On May 19, 2016, the National Arts Centre in Ottawa mounted an orchestral concert comprising four pieces it had commissioned about four very different Canadian women who had in common “a struggle and determination to find their voices, despite extremely difficult circumstances.” (The program was later recorded for an Analekta CD.)

One of these pieces was My Name Is Amanda Todd, by Jocelyn Morlock, a Manitoba native who is composer-in-residence with the Vancouver Symphony Orchestra. The 12-minute piece is extraordinarily poignant, though also, at different times, energetic, passionate, troubled and furious. There is eventually a suggestion of hope and peace, though a thread of sadness remains, and the ending sounds appropriately “unfinished.” The piece won Morlock the 2018 Juno Award for Classical Composition of the Year.

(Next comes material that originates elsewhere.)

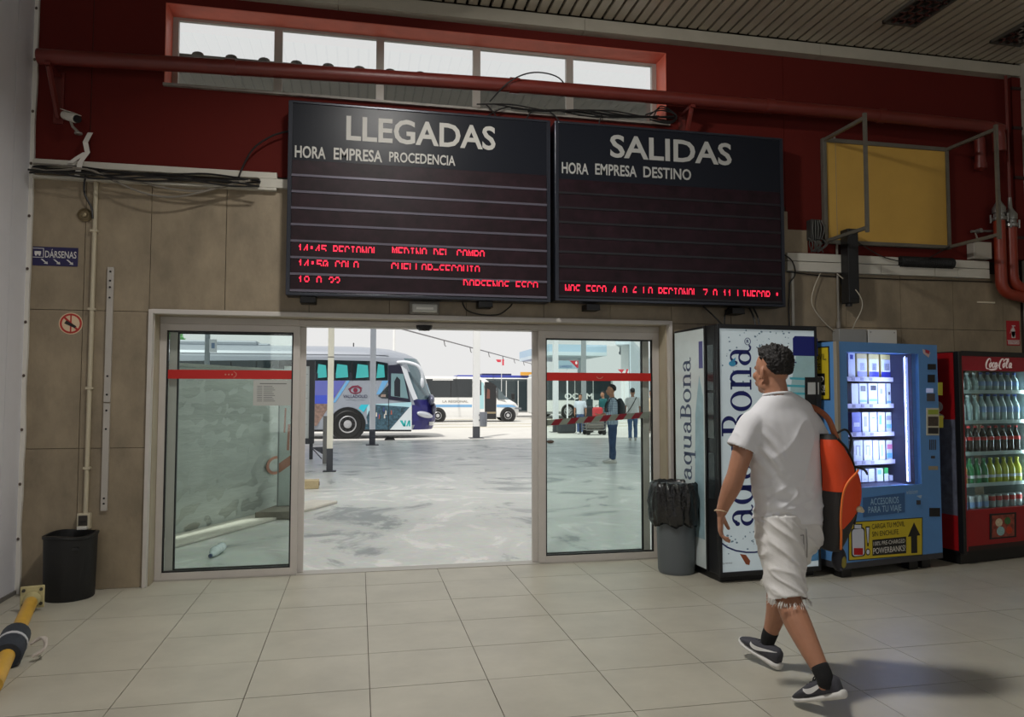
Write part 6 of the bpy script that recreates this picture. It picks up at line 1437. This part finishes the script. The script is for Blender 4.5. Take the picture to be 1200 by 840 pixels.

Morlock and Carol Todd will be in town for the occasion, and on Friday will speak to high-school students from around Greater Victoria at a Victoria Symphony rehearsal.

Saturday’s program, which will be conducted by Linwood, will include another work that had its première in that 2016 NAC event: Dear Life, by Zosha Di Castri, a Calgary-born composer who lives in New York and teaches at Columbia University. Her piece, based on the writings of Alice Munro, will feature soprano Betty Waynne Allison and recorded narration by the great Canadian actor Martha Henry.

The program will include two other short pieces by Canadians: Jordan Nobles’ Ouroboros (2016), a passacaglia inspired by images from the Hubble telescope; and Bekah Simms’s Remnant Shoreline (2017), inspired by the climate-change crisis.